Kesejukan dalam berdakwah adalah tanda dari kearifan seorang dai. Kesantunan dalam berdakwah adalah ciri dari kedewasaan seorang mubalig. Kita butuh sosok seperti KH. Zainuddin MZ, ceramahnya yang mencerdaskan, enak didengar, tidak marah, dan penuh dengan kata-kata bijak yang meneduhkan.

Meniru Dakwah Nabi

Yang kita jadikan sebagai rule model dalam berdakwah adalah Nabi. Nabi bukan hanya sejuk dalam perkataan tetapi juga sejuk dalam perbuatan. Sifat dan kesejukan Nabi inilah yang dipuji oleh Al-Quran, dengan mengatakan, seandainya Nabi Muhammad bersifat kasar, pasti oarang-orang disekitarnya akan menjauh.

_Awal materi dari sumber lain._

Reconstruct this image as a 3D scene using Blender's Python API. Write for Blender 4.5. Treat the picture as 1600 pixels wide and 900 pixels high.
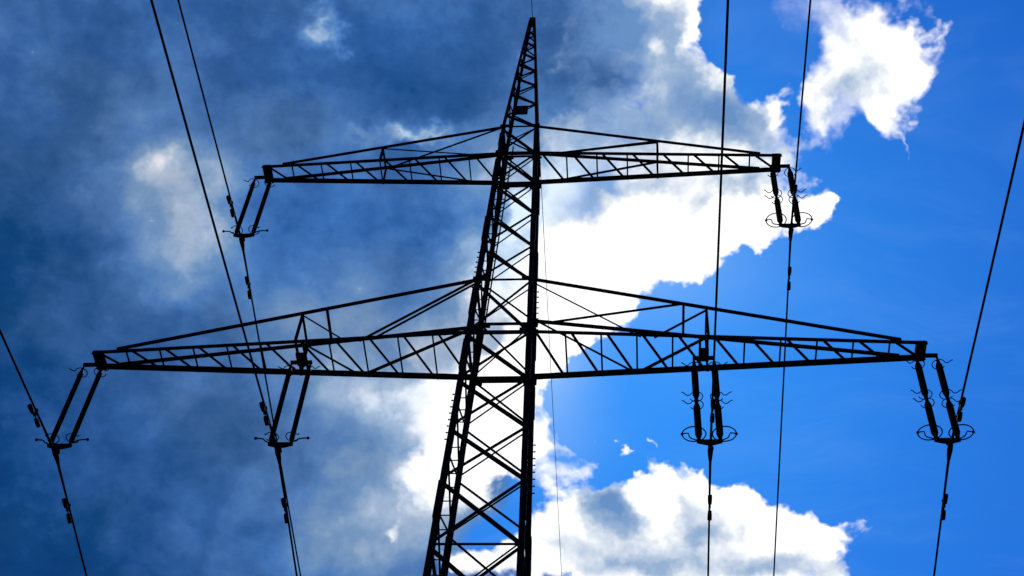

Dalam berdakwah, Nabi selalu mengedepankan Kemanusian terlebih dahulu ketimbang soal Ketuhanan. Sewaktu ada orang yang baru masuk Islam, kemudian bertanya kepada Nabi: Apa yang harus saya lakukan Ya Rasulallah? Nabi menjawab: jangan berbohong! Singkat, padat, dan penuh pesan kemanusian.

Metode seperti inilah yang seharusnya diikuti oleh para penceramah agama. Penceramah agama harus paham betul kondisi sosial di mana dia tinggal. Keragaman budaya, agama, dan tradisi harus dipertimbangakan. Buang segala arogansi. Karena kami mayoritas, maka kami boleh berbuat dan mengatakan apa saja.

Kini saatnya kita tinggalkan metode dakwah –yang dalam ilmu mantik –disebutmusyakalah, api dibalas api. Kata-kata kotor dibalas dengan kata-kata kotor, bukan hanya membuat citra Islam rusak, melainkan juga membuat penganut agama menjauh.

Kelembutan dan keteduhan membuat orang tahan berlama-lama memandang wajah para penceramah agama. Pituahnya selalu ditinggu. Wejangannya dijadikan alat penerang dalam kegelapan.